Motivation

I am a historian and museum curator. Currently, I am a research fellow at the German Historical Institute Warsaw (part of the Max Weber Foundation — German Humanities Institutes Abroad). In my project, I analyse and compare how a specific topic from European history is presented in the permanent exhibitions of museums in different European countries. My research relies on a broad variety of sources, both textual and visual material. As my case studies are located in different European countries I have to use multiple OPACs and other discovery tools for literature research.

Other than standard text-based data such as media reports, scholarly literature, and written archival documents, I am also using text- and language-based data that is not available in digital format or machine-readable format: expert interviews I conduct with museum directors, curators, and other museum stakeholders in the field; exhibition texts; hand-written entries in the museum’s visitor’s books in various languages and in Latin and non-Latin scripts. To obtain such data, I visit the museums and produce photographic documentation of the exhibition display and the visitor’s books.

Concerning the entries in visitor’s books, apart from the photographic documentation, I also have a partial transcription of the entries: anonymized excerpts and translations into English (as Word documents). Exhibition texts and material from the museum archives I mostly also have as photographs, some as Word documents or PDFs. Concerning the expert interviews, I have both the recordings of the interviews and summaries with quotations as Word documents (most of them, I send for authorization).

Objectives

Some of my text-based data, I had to collect myself in the given museums by means of photographic documentation. I would like to be able to easily organise, store, and process these photographs and link them with the transcripts of the texts they show.
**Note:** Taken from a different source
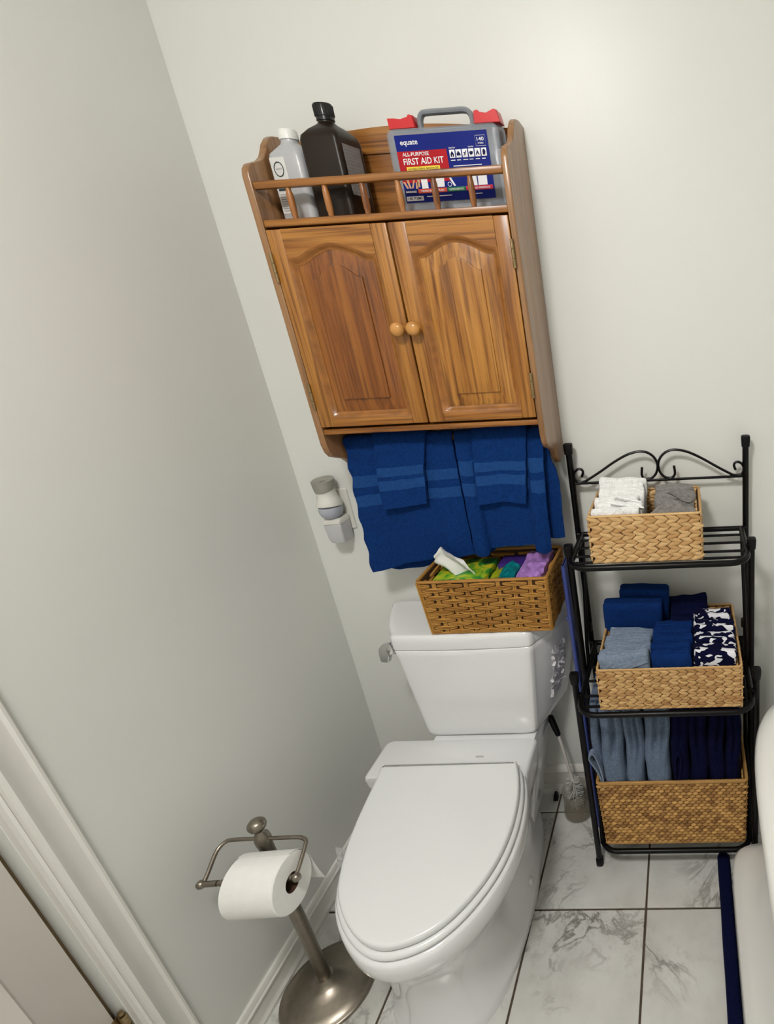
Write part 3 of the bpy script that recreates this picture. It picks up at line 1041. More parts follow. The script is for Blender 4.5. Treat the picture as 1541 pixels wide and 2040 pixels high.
def lerp_tab(tab):
    def f(x):
        for (a, fa), (b, fb) in zip(tab[:-1], tab[1:]):
            if x <= b:
                return fa + (fb - fa) * max(0, (x - a)) / (b - a)
        return tab[-1][1]
    return f


zl = lerp_tab([(0, 0.883), (0.2, 0.893), (0.4, 0.910), (0.7, 0.921), (1, 0.927)])
zlb = lerp_tab([(0, 0.895), (0.22, 0.881), (0.45, 0.884), (0.7, 0.905), (1, 0.915)])
xll = lerp_tab([(0.88, 0.2035), (0.94, 0.208), (1.06, 0.212), (1.15, 0.219), (1.235, 0.2255)])
drape('bath_towel', 'royal blue bath towel, left one of the two on the bar, reaching lower', 'towel', 'bath towels on the cabinet bar', 'royal', 0.0135, zl, zlb,
      lambda u, z: xll(z) + u * (0.4875 - xll(z)) + 0.002 * math.sin(z * 95) * (1 - u),
      lambda u, z: xll(z) + 0.005 + u * (0.480 - xll(z)),
      lambda u, k: 0.004 * math.sin(u * 5.2 + 0.8) * k - 0.006 * k * sstep(0.72, 0.80, u) * (1 - 0.4 * sstep(0.9, 1.0, u)) - 0.002 * math.sin(u * 17) * k * k, [(0.24, 0.325), (0.39, 0.475)])
zr = lerp_tab([(0, 0.928), (0.10, 0.922), (0.17, 0.925), (0.185, 0.940), (0.5, 0.946), (0.80, 0.950), (0.815, 0.932), (0.93, 0.925), (1, 0.930)])
xrr = lerp_tab([(0.92, 0.690), (1.05, 0.694), (1.15, 0.700), (1.235, 0.7085)])
drape('bath_towel', 'royal blue bath towel, right one of the two on the bar, with overlapping side folds', 'towel', 'bath towels on the cabinet bar', 'royal', 0.0135, zr, lambda u: 0.955 - 0.035 * sstep(0.75, 1.0, 1 - abs(u - 0.1)),
      lambda u, z: 0.4935 + u * (xrr(z) - 0.4935),
      lambda u, z: 0.4935 + u * (lerp_tab([(0.92, 0.722), (1.10, 0.727), (1.14, 0.722), (1.16, 0.712), (1.235, 0.7085)])(z) - 0.4935),
      lambda u, k: -0.013 * k ** 0.5 * (1 - sstep(0.15, 0.185, u)) - 0.013 * k ** 0.5 * sstep(0.805, 0.835, u) + 0.003 * math.sin(u * 7) * k + 0.006 * k * sstep(0.93, 1.0, u) + 0.006 * k * (1 - sstep(0.0, 0.05, u)), [(0.18, 0.30), (0.365, 0.47)])
hz1 = lerp_tab([(0, 1.066), (0.5, 1.072), (1, 1.078)])
drape('hand_towel', 'small royal blue hand towel layered over the left bath towel', 'towel', 'hand towels layered on the bath towels', 'royal', 0.0235, hz1, lambda u: 1.09,
      lambda u, z: lerp_tab([(1.06, 0.291), (1.15, 0.294), (1.235, 0.302)])(z) + u * (lerp_tab([(1.06, 0.402), (1.17, 0.413), (1.235, 0.428)])(z) - lerp_tab([(1.06, 0.291), (1.15, 0.294), (1.235, 0.302)])(z)),
      lambda u, z: 0.303 + u * 0.125, lambda u, k: -0.012 * k - 0.0015 * math.sin(u * 6) * k, [(0.37, 0.51), (0.57, 0.72)])
hz2 = lerp_tab([(0, 1.068), (0.25, 1.069), (0.5, 1.074), (0.8, 1.068), (1, 1.066)])
drape('hand_towel', 'small royal blue hand towel layered over the right bath towel', 'towel', 'hand towels layered on the bath towels', 'royal', 0.0235, hz2, lambda u: 1.09,
      lambda u, z: lerp_tab([(1.06, 0.5285), (1.235, 0.540)])(z) + u * (lerp_tab([(1.06, 0.648), (1.235, 0.670)])(z) - lerp_tab([(1.06, 0.5285), (1.235, 0.540)])(z)),
      lambda u, z: 0.540 + u * 0.13, lambda u, k: -0.010 * k - 0.0015 * math.sin(u * 6 + 1) * k, [(0.36, 0.50), (0.56, 0.71)])


# ================================================================== OUTLET PLATE AND AIR FRESHENER
pl = MB()
pl.loft([[(p[0], y, p[1]) for p in rsq((0.093, 1.028), 0.036 - d, 0.058 - d, 0.003, 0, 0)] for y, d in ((-0.0008, 0), (-0.003, 0.0), (-0.0055, 0.002))])
op = solo('outlet_plate', pl, 'airwhite', 'white wall outlet plate behind the plug-in air freshener', 'outlet', (0.093, -0.0008, 1.028))
sk = MB()
for z in (1.047, 1.009):
    sk.loft([[(p[0], y, p[1]) for p in rsq((0.093, z), 0.016, 0.013, 0.008, 0, 0)] for y in (-0.0054, -0.0062)])
part('socket', sk, 'capwhite', op)
af = thing('air_freshener', 'grey and white plug-in air freshener with a round refill, on the outlet', 'air freshener', (0.096, -0.007, 0.945))
hs = MB()
def hr(x0, x1, y0, y1, z, r=0.006):
    return rsq(((x0 + x1) / 2, (y0 + y1) / 2), (x1 - x0) / 2, (y1 - y0) / 2, r, 0, z, 4)
hs.loft([hr(0.083, 0.113, -0.045, -0.0075, 0.9455), hr(0.079, 0.117, -0.052, -0.0065, 0.949), hr(0.076, 0.119, -0.055, -0.0065, 0.960), hr(0.074, 0.121, -0.057, -0.0065, 0.995), hr(0.074, 0.121, -0.057, -0.0065, 1.000), hr(0.074, 0.121, -0.054, -0.0065, 1.0035)])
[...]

In the case of museum displays and visitor’s book entries, the specific design, presentation and arrangement can also be significant, which means I cannot solely rely on transferred text and need to be able to work with visual and written material simultaneously. But there is also the legal question of whether I could make them available for other researchers.

Exhibition texts are not documented in publications and may change or be replaced over time, so it would be desirable to store this data and make it accessible for other researchers after I finished my study. Additional written materials are the archival documents from the museum archives. But here is also a legal issue: in how far can I make them accessible to other researchers, even after I have finished my project? Thus, tools for creating, managing and storing and publishing multi-modal collections including different data types and formats in accordance with the law are necessary.

When storing, processing, and publishing excerpts from the interviews, I have to observe privacy laws. I would like to use tools and storage solutions that function in accordance with legal and ethical guidelines for privacy protection.